Dans ce contexte orwellien, les partisans d’al-Charaa espèrent que les sanctions états-uniennes ayant maintenu le peuple syrien dans une extrême pauvreté seront levées, et qu’al-Charaa pourra stabiliser, reconstruire et développer la nation syrienne en respectant ses minorités. À l’aune des exactions massives de ses hommes contre les druzes et les alaouites, des tensions persistantes entre les forces d’al-Charaa et les kurdes, et du risque que le territoire syrien ne devienne le théâtre d’une féroce lutte d’influence entre Israël et la Turquie, il paraît légitime de s’inquiéter pour l’avenir de ce pays – à l’instar de l’envoyé spécial des Nations-Unies pour la Syrie, qui craint qu’elle ne devienne une nouvelle Libye.     

[1]. Effectuée le 5 octobre 2025, une recherche sur Google Actualités avec les mots clés «Timber Sycamore» ne permet pas de trouver un seul média grand public occidental ayant évoqué cette opération depuis un an. Or, bien qu’elle fut stoppée par Trump durant l’été 2017, elle a permis à al-Charaa de s’imposer comme une figure centrale du djihad salafiste au Moyen-Orient, et elle a considérablement affaibli l’armée régulière syrienne.
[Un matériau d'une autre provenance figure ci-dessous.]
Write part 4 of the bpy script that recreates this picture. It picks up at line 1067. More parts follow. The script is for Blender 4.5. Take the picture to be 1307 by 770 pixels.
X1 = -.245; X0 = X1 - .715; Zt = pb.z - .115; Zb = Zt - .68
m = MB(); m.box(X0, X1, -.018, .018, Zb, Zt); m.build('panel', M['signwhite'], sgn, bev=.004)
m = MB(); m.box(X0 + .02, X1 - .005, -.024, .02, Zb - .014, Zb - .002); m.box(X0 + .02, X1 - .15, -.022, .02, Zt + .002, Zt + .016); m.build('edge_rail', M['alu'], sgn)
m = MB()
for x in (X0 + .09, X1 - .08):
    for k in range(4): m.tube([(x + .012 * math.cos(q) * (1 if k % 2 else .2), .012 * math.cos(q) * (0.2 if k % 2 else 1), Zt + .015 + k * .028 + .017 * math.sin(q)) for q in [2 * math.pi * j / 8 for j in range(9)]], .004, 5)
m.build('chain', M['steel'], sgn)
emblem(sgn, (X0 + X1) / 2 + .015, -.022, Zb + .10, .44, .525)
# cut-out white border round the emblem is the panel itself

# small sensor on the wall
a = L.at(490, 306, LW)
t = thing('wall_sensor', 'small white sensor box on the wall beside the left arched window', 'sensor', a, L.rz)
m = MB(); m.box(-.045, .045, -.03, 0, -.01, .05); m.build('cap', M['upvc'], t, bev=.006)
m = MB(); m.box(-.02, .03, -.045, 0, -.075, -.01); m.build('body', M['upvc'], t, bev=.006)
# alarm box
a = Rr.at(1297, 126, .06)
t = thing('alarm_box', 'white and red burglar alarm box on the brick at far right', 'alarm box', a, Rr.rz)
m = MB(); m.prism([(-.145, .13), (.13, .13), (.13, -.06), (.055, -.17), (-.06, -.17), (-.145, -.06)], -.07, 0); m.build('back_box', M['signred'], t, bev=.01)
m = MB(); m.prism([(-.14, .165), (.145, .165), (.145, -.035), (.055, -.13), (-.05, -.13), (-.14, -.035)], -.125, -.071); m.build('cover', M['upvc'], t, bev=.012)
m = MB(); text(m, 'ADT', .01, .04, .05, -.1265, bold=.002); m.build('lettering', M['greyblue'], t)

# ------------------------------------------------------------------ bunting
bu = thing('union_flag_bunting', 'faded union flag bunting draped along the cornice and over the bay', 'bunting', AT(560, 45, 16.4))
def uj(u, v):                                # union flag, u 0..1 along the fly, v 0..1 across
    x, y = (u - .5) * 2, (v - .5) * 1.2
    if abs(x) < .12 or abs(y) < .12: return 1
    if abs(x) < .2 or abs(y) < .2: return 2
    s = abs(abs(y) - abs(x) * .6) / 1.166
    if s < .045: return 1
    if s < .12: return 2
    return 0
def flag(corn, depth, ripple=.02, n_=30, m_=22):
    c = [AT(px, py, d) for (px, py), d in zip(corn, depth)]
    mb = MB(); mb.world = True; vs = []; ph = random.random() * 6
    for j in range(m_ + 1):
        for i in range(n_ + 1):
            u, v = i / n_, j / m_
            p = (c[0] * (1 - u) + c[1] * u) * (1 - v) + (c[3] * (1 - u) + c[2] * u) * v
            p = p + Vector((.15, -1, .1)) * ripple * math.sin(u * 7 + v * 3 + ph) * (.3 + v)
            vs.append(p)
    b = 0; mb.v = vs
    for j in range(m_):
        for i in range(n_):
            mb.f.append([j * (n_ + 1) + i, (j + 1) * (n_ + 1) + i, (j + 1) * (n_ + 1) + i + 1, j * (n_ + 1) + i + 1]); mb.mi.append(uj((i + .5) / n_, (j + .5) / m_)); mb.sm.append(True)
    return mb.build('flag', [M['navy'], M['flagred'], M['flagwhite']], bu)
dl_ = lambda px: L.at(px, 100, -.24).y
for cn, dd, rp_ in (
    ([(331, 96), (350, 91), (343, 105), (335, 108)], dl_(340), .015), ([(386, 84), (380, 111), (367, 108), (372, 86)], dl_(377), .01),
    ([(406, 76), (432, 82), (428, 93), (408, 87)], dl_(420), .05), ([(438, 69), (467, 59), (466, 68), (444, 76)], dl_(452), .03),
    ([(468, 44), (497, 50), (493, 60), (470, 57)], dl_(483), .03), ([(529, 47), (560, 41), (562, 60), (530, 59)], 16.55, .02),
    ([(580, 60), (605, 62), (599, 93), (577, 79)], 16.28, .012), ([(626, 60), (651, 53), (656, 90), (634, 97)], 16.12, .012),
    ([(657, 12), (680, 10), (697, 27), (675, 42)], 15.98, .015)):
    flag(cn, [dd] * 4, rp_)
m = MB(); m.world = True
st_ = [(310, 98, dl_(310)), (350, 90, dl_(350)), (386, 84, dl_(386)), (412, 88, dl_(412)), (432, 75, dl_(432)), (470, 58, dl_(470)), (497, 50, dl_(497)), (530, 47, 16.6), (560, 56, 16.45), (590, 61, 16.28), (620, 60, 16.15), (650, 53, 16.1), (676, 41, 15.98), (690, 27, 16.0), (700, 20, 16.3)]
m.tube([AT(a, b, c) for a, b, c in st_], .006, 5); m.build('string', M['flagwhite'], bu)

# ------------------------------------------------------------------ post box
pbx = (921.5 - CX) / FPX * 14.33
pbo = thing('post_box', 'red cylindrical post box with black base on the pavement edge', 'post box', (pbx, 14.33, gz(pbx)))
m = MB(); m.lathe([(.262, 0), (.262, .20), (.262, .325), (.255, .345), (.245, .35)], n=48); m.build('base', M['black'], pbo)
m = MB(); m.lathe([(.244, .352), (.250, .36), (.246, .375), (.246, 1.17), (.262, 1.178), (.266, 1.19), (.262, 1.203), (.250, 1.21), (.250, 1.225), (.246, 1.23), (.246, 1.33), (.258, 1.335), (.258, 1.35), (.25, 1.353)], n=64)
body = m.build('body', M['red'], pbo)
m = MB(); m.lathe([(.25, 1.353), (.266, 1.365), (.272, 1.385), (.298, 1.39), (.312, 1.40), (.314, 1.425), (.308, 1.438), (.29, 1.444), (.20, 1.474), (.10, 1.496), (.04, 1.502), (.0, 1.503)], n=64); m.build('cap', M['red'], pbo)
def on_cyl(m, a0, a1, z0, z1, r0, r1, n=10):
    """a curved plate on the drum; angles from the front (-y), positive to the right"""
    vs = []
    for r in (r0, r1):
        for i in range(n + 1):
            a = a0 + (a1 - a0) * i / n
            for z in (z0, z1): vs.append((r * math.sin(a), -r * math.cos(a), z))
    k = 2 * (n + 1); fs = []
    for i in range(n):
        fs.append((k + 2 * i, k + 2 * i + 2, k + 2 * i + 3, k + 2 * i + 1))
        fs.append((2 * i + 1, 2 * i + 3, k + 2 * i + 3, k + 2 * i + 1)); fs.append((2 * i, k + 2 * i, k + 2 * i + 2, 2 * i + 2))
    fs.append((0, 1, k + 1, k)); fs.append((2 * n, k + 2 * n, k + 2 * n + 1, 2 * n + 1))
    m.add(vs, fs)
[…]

D’après le Washington Post, «un haut responsable digne de confiance estime que les combattants soutenus par la CIA auraient pu tuer ou blesser jusqu’à 100'000 soldats syriens et leurs alliés durant ces quatre dernières années.» (David Ignatius, «What the demise of the CIA’s anti-Assad program means», Washington Post, 20 juillet 2017).